- [Task instructions]
Take each line containing the word "Write" and copy it.

— start Stored records —

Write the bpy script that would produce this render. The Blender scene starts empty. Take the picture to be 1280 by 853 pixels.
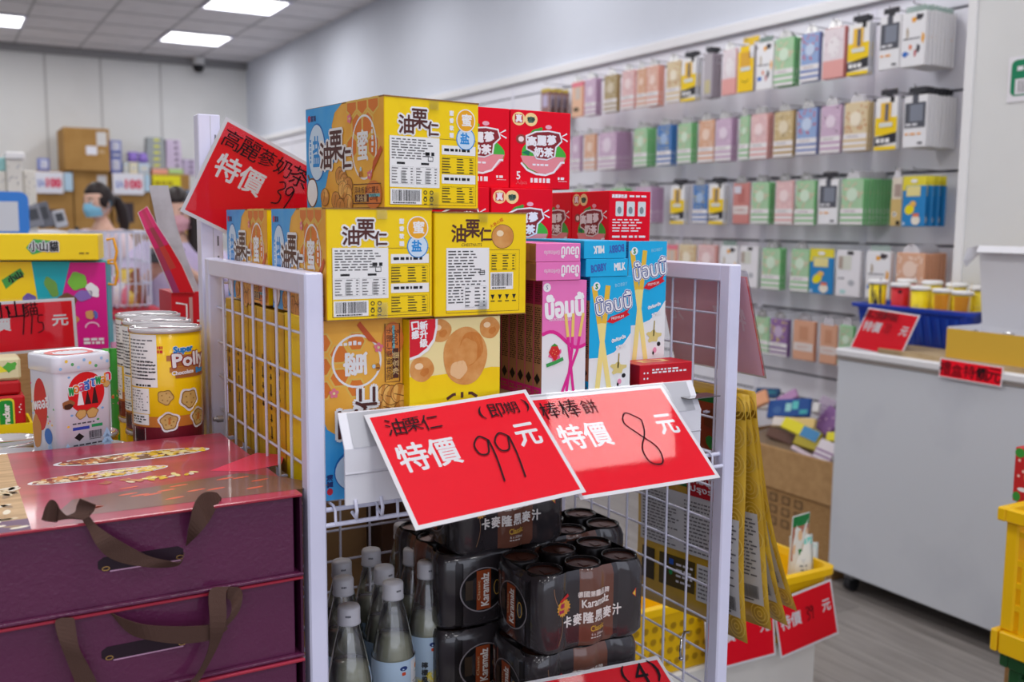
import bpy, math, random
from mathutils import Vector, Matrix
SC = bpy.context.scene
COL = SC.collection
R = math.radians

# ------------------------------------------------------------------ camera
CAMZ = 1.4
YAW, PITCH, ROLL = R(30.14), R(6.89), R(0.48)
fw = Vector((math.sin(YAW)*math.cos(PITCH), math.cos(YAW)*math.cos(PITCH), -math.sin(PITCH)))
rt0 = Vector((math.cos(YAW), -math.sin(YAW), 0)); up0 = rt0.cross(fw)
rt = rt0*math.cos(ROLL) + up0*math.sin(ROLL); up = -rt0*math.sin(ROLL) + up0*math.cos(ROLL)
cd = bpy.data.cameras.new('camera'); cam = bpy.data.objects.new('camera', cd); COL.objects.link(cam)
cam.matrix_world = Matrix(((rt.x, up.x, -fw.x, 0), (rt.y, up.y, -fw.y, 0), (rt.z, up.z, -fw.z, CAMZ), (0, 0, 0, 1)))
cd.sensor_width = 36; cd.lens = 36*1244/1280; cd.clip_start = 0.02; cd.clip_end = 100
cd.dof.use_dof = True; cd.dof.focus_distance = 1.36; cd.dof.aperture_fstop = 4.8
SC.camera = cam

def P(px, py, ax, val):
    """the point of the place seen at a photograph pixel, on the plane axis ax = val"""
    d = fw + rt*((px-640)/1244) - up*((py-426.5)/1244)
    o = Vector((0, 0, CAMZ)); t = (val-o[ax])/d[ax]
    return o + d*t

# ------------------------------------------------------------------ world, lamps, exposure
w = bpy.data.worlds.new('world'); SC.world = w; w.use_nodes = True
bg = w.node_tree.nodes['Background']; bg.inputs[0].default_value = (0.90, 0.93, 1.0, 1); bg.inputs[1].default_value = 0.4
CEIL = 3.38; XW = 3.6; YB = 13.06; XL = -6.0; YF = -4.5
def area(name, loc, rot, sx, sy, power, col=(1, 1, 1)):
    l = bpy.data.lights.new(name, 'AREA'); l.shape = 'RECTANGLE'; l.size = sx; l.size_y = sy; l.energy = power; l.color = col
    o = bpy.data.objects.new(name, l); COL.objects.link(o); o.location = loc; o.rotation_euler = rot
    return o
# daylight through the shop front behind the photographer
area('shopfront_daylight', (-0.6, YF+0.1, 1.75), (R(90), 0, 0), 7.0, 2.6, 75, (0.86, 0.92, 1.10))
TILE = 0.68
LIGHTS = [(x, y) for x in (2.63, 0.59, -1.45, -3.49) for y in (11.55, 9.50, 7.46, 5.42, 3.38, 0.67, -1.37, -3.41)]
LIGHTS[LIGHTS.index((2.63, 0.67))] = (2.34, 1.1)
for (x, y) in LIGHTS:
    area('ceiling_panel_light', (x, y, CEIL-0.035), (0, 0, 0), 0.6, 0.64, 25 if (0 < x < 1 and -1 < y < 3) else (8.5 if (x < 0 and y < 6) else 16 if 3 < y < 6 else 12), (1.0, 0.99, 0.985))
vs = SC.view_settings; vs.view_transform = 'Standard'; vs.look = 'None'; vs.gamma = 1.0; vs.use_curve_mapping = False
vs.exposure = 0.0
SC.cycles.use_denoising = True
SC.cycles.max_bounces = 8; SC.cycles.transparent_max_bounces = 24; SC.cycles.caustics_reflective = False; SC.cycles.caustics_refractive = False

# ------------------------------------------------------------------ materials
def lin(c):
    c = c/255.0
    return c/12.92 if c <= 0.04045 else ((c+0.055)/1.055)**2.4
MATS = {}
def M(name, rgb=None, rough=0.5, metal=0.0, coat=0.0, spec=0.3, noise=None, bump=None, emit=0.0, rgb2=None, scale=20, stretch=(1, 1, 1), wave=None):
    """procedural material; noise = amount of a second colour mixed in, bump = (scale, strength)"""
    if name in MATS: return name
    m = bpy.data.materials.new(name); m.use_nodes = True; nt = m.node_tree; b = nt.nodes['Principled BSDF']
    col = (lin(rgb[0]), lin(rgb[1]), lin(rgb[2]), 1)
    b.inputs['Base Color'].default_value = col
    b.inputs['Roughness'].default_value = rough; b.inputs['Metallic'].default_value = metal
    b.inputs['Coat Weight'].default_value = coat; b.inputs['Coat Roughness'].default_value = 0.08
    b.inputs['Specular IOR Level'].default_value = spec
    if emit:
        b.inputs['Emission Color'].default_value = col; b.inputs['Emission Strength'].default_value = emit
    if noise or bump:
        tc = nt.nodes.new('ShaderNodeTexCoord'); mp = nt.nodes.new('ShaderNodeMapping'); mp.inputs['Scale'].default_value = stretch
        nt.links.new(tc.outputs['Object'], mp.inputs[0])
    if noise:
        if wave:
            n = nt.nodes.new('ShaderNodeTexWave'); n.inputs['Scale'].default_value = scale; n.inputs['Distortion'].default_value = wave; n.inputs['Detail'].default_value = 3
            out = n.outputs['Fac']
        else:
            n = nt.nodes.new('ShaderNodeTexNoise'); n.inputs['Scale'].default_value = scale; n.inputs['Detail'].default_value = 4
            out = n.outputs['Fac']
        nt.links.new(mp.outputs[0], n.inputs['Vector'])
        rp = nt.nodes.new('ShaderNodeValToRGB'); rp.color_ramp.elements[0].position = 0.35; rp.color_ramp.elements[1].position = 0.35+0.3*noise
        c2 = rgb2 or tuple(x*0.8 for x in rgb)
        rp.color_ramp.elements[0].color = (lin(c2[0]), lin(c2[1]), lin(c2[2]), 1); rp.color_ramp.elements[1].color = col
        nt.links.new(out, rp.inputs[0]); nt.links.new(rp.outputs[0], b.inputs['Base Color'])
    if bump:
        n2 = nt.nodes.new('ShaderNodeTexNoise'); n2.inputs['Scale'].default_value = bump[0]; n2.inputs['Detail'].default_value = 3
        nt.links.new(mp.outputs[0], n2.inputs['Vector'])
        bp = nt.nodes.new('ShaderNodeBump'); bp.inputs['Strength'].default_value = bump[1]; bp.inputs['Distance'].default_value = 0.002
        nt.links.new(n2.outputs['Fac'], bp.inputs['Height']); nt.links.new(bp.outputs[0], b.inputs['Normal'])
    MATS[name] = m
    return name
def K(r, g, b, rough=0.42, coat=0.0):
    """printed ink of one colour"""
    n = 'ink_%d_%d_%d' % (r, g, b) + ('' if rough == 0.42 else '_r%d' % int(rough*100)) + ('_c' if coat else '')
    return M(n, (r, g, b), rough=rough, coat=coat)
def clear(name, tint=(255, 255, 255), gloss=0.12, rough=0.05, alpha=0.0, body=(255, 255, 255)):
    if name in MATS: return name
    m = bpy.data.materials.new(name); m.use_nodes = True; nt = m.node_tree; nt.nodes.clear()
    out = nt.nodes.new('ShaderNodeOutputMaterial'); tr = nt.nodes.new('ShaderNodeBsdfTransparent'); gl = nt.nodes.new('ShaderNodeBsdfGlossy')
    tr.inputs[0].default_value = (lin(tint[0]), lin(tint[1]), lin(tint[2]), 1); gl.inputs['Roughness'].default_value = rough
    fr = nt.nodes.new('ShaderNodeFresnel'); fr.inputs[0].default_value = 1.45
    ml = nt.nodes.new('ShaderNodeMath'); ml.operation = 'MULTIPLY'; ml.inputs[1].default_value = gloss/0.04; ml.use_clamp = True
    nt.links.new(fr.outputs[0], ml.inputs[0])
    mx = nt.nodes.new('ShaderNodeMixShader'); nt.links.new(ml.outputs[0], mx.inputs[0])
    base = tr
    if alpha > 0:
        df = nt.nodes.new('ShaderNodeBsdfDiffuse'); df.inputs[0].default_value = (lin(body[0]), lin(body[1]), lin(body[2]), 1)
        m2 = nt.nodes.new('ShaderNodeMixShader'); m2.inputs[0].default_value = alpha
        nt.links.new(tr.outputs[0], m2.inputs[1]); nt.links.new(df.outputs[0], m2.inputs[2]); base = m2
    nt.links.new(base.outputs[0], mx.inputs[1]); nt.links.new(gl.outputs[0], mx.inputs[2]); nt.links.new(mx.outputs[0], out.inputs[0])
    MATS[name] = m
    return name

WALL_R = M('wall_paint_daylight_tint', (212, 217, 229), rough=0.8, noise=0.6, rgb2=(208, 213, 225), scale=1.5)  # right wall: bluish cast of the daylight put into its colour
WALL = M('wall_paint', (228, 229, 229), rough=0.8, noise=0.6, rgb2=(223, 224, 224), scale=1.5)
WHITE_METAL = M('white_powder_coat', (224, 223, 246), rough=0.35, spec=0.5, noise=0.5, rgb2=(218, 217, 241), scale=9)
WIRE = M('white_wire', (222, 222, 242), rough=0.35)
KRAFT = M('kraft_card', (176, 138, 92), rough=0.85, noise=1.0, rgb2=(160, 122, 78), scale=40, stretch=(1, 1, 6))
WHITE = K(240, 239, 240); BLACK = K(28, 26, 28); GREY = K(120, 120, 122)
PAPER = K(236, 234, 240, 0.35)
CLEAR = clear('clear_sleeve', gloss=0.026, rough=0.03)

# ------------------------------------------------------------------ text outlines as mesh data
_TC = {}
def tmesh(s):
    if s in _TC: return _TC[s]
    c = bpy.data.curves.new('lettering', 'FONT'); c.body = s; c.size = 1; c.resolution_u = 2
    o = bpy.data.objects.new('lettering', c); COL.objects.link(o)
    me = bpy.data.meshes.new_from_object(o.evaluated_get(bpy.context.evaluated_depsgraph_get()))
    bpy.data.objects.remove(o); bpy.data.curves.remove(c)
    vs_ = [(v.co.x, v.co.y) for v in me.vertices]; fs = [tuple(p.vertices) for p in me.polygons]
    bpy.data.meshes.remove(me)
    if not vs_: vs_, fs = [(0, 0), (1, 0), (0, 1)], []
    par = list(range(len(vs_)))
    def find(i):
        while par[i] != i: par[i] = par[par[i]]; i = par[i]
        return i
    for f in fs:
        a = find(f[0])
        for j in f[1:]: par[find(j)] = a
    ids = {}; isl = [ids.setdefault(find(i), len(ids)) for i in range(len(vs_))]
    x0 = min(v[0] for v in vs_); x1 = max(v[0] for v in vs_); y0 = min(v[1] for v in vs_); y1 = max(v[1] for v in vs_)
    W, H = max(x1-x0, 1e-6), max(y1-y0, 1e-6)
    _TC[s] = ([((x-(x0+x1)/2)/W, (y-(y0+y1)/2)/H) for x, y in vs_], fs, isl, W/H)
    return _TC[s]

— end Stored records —
— start Stored records —

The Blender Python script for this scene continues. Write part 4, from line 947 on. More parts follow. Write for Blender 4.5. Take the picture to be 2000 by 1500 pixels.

— end Stored records —
— start Stored records —

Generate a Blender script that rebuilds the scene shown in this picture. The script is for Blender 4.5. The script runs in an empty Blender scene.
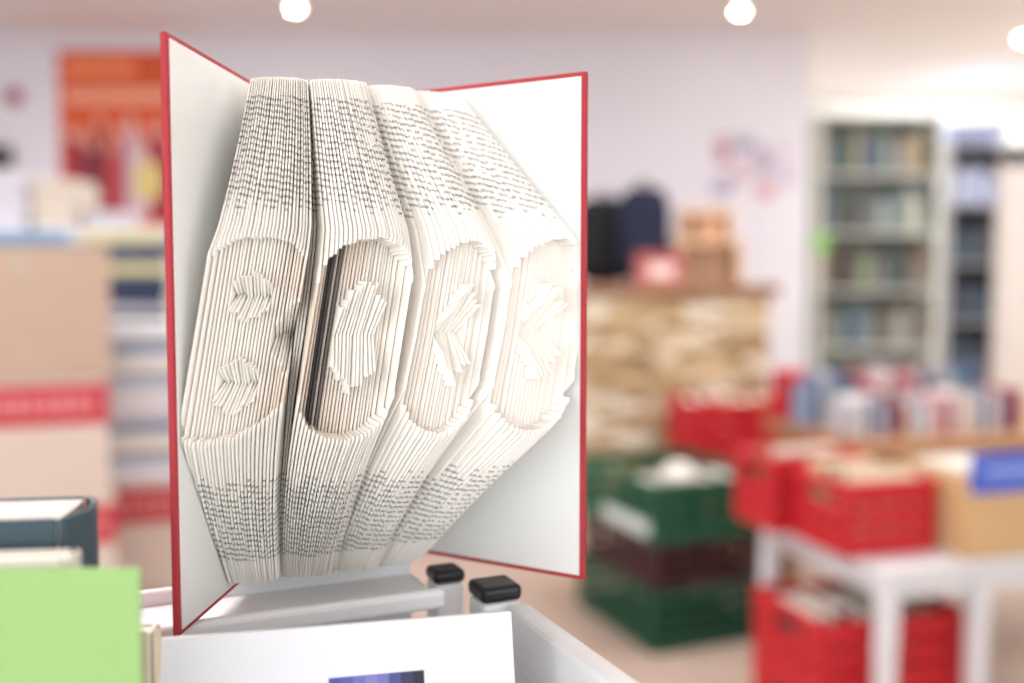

— end Stored records —

- [Answer to this task]
Write the bpy script that would produce this render. The Blender scene starts empty. Take the picture to be 1280 by 853 pixels.
The Blender Python script for this scene continues. Write part 4, from line 947 on. More parts follow. Write for Blender 4.5. Take the picture to be 2000 by 1500 pixels.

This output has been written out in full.